Sébastien Duyck, Senior Attorney at the Center for International Environmental Law (CIEL), said the vote should serve as a “wake-up call” to States to prioritize the protection of environmental human rights defenders and those who are most vulnerable to climate change. 

Additionally, the Council passed a second resolution aimed at increasing its focus on the intersection of human rights and the climate emergency. Resolution 48/14 established a Special Rapporteur role explicitly dedicated to addressing the human rights impacts of climate change. 

Francesca Migrone, an attorney at CIEL, stated that the new Special Rapporteur will be “the focal point for questions related to climate change and human rights, looking into issues in the context of human rights-based climate action and international cooperation that have not been given enough attention so far.” 

Migrone added that the new human rights expert would be beneficial for frontline communities, helping their demands be “better reflected” in relevant international discussions.  

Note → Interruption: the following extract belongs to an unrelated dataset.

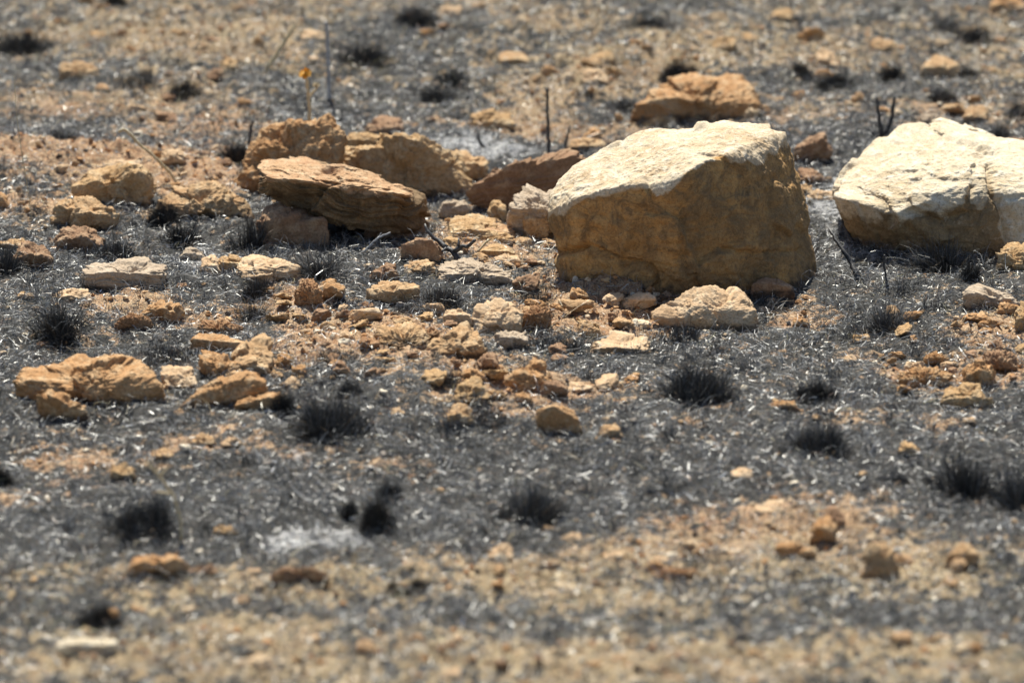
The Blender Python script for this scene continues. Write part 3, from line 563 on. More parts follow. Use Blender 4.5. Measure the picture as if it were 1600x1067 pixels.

The UN Human Rights Chief emphasized the need for bold action following the landmark vote, stating that the recognition of the right to a healthy environment should serve as a “springboard” to drive transformative economic, social, and environmental policies that will help safeguard people and nature. 

Bachelet hopes that the resolutions will help spur action leading up to COP26 in Glasgow. 

“We must build on this momentum to move beyond the false separation of environmental action and protection of human rights. It is all too clear that neither goal can be achieved without the other, and to that end a balanced, human rights-based approach to sustainable development must be ensured,” added Bachelet.